### Directive
Print each line from the start of the records below up through the line where "E1 = cloud(-11.9, 10.2, -4.0, 3.6)" is found, exactly as given.

### Records shown
++++++

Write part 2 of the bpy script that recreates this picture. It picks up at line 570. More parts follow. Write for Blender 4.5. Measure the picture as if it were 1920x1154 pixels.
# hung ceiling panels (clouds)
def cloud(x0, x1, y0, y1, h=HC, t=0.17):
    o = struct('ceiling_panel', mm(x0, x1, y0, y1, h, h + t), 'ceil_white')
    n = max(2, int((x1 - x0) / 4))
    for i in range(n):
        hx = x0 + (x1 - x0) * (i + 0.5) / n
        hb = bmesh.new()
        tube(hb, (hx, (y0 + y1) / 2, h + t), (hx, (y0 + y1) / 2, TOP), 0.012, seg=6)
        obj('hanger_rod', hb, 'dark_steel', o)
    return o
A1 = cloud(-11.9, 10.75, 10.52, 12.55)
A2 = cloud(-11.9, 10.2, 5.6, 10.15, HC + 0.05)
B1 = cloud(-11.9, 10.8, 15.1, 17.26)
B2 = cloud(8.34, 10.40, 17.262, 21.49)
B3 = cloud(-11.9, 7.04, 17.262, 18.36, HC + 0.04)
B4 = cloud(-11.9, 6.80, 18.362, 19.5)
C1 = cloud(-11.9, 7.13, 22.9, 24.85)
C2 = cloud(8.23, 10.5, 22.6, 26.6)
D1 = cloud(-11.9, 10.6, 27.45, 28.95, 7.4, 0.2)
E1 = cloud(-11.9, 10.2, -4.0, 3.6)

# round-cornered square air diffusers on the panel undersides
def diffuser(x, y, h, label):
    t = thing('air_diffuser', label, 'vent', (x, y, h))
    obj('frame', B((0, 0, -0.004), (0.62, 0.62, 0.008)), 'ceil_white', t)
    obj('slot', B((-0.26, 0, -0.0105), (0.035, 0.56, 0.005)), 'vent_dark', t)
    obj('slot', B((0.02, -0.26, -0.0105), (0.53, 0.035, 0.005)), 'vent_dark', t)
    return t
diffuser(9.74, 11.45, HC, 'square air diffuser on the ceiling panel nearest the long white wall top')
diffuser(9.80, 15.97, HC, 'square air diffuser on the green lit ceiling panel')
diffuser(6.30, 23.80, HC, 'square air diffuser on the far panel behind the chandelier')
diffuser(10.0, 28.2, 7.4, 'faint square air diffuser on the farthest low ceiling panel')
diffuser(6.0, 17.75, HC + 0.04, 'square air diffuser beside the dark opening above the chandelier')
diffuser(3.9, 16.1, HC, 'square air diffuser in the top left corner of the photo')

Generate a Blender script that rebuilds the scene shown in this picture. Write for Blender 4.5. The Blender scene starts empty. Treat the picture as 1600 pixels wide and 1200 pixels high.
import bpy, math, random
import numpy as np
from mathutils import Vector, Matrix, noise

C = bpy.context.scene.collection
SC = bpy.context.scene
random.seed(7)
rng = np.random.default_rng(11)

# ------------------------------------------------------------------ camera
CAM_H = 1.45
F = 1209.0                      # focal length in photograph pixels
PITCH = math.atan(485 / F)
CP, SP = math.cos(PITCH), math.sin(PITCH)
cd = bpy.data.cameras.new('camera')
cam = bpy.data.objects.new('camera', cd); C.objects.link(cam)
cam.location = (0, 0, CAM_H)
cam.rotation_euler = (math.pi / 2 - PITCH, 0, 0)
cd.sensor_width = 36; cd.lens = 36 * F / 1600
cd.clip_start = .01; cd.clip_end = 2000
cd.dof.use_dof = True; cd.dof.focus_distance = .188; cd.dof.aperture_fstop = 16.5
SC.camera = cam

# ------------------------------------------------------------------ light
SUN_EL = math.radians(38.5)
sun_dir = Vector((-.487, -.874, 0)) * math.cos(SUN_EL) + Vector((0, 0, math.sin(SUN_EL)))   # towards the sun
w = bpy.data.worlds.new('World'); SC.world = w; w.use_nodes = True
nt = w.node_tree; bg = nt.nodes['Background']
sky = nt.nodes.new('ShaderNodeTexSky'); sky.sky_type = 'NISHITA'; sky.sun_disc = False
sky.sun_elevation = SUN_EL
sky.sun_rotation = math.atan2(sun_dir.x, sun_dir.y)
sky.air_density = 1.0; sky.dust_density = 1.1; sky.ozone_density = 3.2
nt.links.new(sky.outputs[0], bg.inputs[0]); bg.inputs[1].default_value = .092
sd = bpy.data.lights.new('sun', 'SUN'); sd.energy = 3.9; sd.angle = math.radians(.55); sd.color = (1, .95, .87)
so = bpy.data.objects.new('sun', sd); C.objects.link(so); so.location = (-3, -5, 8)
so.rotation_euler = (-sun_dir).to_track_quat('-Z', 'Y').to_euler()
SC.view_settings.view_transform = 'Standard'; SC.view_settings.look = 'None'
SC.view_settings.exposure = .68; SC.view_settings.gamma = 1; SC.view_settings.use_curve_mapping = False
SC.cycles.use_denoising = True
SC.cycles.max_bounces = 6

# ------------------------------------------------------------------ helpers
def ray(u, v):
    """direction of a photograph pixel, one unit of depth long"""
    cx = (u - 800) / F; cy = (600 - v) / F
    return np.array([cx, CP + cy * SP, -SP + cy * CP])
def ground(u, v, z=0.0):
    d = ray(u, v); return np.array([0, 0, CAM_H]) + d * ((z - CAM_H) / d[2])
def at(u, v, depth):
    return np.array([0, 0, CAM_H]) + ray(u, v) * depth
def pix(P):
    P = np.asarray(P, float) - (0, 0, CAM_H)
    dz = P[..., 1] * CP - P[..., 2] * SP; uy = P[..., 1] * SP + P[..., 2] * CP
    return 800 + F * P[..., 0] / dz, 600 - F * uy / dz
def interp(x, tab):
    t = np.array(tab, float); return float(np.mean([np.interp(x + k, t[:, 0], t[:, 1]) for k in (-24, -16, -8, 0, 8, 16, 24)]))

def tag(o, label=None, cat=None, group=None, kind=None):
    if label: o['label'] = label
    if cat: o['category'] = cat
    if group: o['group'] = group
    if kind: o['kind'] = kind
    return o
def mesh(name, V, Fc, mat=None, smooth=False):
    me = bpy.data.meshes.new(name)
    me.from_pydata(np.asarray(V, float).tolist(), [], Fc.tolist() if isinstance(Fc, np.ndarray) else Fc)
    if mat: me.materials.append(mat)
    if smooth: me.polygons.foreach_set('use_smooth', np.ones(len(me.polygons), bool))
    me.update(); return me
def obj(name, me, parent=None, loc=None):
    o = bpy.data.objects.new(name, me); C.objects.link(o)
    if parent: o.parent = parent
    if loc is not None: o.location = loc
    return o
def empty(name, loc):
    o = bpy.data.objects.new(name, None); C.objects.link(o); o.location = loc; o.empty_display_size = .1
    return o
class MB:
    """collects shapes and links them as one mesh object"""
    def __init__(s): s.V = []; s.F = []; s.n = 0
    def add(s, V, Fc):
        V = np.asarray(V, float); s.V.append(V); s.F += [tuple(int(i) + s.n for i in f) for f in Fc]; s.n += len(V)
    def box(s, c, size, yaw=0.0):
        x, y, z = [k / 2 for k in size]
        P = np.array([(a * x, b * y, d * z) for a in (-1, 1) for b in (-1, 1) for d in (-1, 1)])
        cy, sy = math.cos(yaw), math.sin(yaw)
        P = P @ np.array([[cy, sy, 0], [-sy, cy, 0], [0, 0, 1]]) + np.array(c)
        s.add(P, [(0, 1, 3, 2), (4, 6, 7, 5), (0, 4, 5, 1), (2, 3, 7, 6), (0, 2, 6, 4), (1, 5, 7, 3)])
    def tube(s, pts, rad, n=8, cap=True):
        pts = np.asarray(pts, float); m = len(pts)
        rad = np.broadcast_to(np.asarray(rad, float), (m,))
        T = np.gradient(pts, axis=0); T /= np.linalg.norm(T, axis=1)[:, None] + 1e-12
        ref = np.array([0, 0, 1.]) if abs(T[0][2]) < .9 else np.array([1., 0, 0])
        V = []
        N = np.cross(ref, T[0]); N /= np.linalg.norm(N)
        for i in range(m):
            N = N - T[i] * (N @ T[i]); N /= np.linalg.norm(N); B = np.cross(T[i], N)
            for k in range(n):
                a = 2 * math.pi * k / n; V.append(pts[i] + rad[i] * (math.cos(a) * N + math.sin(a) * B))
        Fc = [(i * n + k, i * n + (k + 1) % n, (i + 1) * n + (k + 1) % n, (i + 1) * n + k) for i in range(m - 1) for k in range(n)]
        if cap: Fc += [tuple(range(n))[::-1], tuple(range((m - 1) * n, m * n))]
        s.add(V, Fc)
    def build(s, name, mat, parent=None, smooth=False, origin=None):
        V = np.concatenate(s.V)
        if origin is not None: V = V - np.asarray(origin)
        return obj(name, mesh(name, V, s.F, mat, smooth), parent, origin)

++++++

### Result of this exercise
Write part 2 of the bpy script that recreates this picture. It picks up at line 570. More parts follow. Write for Blender 4.5. Measure the picture as if it were 1920x1154 pixels.
# hung ceiling panels (clouds)
def cloud(x0, x1, y0, y1, h=HC, t=0.17):
    o = struct('ceiling_panel', mm(x0, x1, y0, y1, h, h + t), 'ceil_white')
    n = max(2, int((x1 - x0) / 4))
    for i in range(n):
        hx = x0 + (x1 - x0) * (i + 0.5) / n
        hb = bmesh.new()
        tube(hb, (hx, (y0 + y1) / 2, h + t), (hx, (y0 + y1) / 2, TOP), 0.012, seg=6)
        obj('hanger_rod', hb, 'dark_steel', o)
    return o
A1 = cloud(-11.9, 10.75, 10.52, 12.55)
A2 = cloud(-11.9, 10.2, 5.6, 10.15, HC + 0.05)
B1 = cloud(-11.9, 10.8, 15.1, 17.26)
B2 = cloud(8.34, 10.40, 17.262, 21.49)
B3 = cloud(-11.9, 7.04, 17.262, 18.36, HC + 0.04)
B4 = cloud(-11.9, 6.80, 18.362, 19.5)
C1 = cloud(-11.9, 7.13, 22.9, 24.85)
C2 = cloud(8.23, 10.5, 22.6, 26.6)
D1 = cloud(-11.9, 10.6, 27.45, 28.95, 7.4, 0.2)
E1 = cloud(-11.9, 10.2, -4.0, 3.6)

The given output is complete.